Needless to say, I didn't make it into the top 50 that year.

But I did make it as a runner up. That put me into the top 100 of all the other submissions that year. I was terrifically and pleasantly surprised. You can click here to visit the Fast 50 Web page that contains my submission.

Life Circling...

Have you visited Classmates.com recently?

They have added much more than just the ability to locate past classmates from high school. Now one can locate former college buddies, military members, and former co-workers. A while back, while typing in the information on my former U.S. Coast Guard duty stations, I was presented with a listing of names of individuals who were stationed at the Alameda (California) Recruit Training Center – otherwise known as “boot camp”- during the late 1970's.

One of the names that appeared on that list seemed to just jump right off of the page. The name was Terry Dowdy, he had been my Company Commander during the nine weeks I spent at Alameda. Being a Company Commander meant that Terry was in charge of all of the drill instructors in my company. He was the big cheese, when he walked into any area that we troops just happened to be located in – we all had to drop down and do 50 push-ups. I reckon’ we must have done about 500 of them suckers every day.

Terry was unlike most of the “D.I.s” under him though – he was quiet and calm, the instructors, well – let’s just say, they were like walking activated fire alarms - noisy, abrasive, and unrelenting. When I arrived at boot camp, I was involuntarily separated from my original company of recruits and placed into “Oscar” company. “Oscar” company was the official drill team, members marched in formation, and performed intricate routines with massively heavy rifles (M-1s from World War II) – and, they had big sharp bayonets on the end of them.
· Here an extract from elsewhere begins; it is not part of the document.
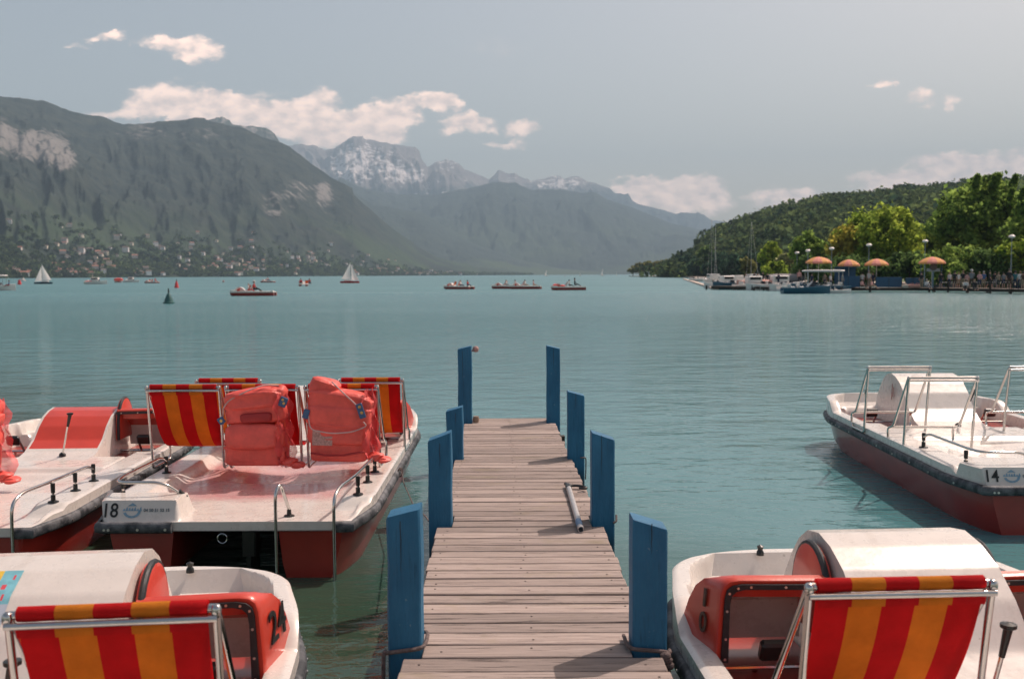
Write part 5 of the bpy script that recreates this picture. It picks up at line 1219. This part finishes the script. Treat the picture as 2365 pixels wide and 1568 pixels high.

I had absolutely no desire whatsoever to be on the drill team, I wasn’t happy. My goal for boot camp, was to keep a low profile, not volunteer for anything, and to just survive. Because I was so unhappy about my assignment, I got up the nerve to approach Chief Dowdy – I couldn't believe it, he was actually approachable. He listened to my opinions, and without yelling and screaming at me, or demeaning me – he made me an offer. “You participate in the first gig, and if you don’t like it – you can go back to your original company, and you won’t be harassed about it”.

I thought that was a very fair offer.

Needless to say, the first performance was inside San Francisco City Hall, the taps on our shoes sounded awesome on those marble floors, and we impressed the heck out of the visiting Prime Minister of India, all the while having our performance broadcast on live television. Needless to say, I remained with “Oscar” company. We performed 21 times in my nine weeks of boot camp, winning first place in 19 of those competitions.

We traveled all up and down the west coast, performed in the Kingdome before a Seattle Mariners baseball came, performed in front of 50,000 people at Sea Fair in downtown Seattle, and got to perform on the streets of Vancouver British Columbia.

Most folks, when they think back to boot camp, have relatively bad memories of it. Me – it was one of the most exciting times in my entire life, and I have Terry Dowdy to thank for that. Occasionally, we have folks that come into our lives for just very brief periods of time, and then they are gone. Most of us, never consider the possibility of ever being able to articulate to them, our sincere appreciation.

Well, I succeeded in doing just that awhile back. I located Terry using Google, called him up, and expressed my thoughts to him. He’s now living in Fairbanks, Alaska – which is quite a coincidence, considering that is where my family and I lived when I was a child.

Sometimes life actually does come full-circle, we just have to notice it when it happens.